═══ Collected data

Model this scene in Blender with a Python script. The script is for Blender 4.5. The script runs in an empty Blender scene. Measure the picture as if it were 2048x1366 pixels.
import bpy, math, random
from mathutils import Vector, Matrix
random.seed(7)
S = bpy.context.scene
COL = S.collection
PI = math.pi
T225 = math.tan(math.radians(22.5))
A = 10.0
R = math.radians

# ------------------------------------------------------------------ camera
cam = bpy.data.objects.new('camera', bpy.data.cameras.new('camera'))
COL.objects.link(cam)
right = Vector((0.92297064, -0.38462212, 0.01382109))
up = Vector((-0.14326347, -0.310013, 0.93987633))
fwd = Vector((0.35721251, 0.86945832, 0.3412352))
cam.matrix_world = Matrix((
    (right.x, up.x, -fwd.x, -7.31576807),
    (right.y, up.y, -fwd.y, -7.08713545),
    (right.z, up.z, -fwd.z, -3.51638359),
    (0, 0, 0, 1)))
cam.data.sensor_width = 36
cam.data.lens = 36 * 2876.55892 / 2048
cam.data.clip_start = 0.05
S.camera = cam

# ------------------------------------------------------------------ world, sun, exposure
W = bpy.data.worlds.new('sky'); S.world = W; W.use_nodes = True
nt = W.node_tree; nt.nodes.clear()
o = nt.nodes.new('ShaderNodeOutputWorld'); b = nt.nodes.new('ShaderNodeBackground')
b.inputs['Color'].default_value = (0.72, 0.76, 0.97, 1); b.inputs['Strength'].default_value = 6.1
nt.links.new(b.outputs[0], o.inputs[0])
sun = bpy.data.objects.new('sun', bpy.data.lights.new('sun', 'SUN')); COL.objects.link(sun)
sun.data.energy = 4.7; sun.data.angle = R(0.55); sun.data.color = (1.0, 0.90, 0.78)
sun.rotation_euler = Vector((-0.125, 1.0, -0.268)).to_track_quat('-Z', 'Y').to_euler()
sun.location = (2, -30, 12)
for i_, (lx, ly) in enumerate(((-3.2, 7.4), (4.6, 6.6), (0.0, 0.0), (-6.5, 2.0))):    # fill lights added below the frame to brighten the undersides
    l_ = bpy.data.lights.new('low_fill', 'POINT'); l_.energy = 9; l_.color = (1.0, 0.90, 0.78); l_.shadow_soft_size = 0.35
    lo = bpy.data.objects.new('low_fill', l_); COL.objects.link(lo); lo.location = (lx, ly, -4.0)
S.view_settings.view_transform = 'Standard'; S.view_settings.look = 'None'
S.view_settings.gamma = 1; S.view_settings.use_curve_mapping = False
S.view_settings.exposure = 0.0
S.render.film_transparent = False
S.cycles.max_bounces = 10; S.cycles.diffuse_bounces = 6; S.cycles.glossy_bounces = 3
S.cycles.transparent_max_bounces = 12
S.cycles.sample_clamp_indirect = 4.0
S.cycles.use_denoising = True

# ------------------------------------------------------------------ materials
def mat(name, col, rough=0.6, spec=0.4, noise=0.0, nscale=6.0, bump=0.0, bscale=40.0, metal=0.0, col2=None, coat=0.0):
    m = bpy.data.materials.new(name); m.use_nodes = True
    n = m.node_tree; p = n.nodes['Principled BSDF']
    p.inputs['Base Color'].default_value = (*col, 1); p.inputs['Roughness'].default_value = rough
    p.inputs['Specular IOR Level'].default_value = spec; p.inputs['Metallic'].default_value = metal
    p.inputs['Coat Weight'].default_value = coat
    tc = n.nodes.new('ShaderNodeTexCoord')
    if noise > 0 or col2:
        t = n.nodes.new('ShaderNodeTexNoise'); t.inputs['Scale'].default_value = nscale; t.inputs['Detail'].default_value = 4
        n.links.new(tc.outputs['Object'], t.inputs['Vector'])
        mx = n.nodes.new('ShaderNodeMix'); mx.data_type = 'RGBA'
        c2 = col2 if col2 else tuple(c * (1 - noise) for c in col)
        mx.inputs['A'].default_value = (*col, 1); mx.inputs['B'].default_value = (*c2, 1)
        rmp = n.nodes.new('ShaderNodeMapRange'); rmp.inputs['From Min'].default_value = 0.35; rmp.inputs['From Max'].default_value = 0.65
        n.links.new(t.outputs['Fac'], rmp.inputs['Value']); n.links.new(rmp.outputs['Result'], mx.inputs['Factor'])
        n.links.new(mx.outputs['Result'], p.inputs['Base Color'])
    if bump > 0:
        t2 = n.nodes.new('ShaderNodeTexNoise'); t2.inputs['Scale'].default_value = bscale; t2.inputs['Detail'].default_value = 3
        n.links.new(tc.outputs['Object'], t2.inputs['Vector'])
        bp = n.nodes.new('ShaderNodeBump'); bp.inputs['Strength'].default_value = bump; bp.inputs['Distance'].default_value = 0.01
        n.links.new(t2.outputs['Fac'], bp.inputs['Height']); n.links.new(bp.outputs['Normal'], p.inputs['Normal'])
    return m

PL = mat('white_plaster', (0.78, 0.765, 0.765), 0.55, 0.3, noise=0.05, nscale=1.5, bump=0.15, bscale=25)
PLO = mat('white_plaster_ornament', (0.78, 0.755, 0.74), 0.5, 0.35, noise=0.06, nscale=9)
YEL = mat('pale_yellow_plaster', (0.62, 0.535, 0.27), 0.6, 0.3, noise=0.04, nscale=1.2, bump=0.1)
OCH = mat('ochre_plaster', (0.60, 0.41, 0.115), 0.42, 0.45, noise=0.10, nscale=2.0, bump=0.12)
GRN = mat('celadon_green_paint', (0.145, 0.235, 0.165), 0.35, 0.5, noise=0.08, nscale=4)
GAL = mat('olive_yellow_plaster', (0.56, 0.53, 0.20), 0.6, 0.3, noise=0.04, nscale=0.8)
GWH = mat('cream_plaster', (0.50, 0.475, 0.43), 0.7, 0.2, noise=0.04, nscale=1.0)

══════

_Aim of the exercise:_ Select and copy every line of the material that holds the string "scene".

_Task result:_
Model this scene in Blender with a Python script. The script is for Blender 4.5. The script runs in an empty Blender scene. Measure the picture as if it were 2048x1366 pixels.
S = bpy.context.scene